Michael Michalko is one of the most highly acclaimed creativity experts in the world and author of the best sellers Thinkertoys (A Handbook of Business Creativity), ThinkPak (A Brainstorming Card Deck), and Cracking Creativity (The Secrets Of Creative Genius).

As an officer in the United States Army, Michael organized a team of NATO intelligence specialists and international academics in Frankfurt, Germany, to research, collect, and categorize all known inventive-thinking methods.  His international team applied those methods to various NATO military, political, and social problems and in doing so it produced a variety of breakthrough ideas and creative solutions to new and old problems.  After leaving the military, Michael facilitated CIA think tanks using his creative thinking techniques.
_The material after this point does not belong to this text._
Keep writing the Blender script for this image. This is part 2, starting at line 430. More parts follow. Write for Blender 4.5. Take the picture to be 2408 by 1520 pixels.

Michael later applied these creative-thinking techniques to problems in the corporate world with outstanding successes.  Michael has provided keynote speeches, workshops, and seminars on fostering creative thinking for clients who range from Fortune 500 corporations, such as DuPont, Kellogg’s, General Electric, Kodak, Microsoft, Exxon, General Motors, Ford, USA, AT&T, Wal-Mart, Gillette, and Hallmark, to associations and governmental agencies.  In addition to his work in the United States, Michael has worked with clients in countries around the world.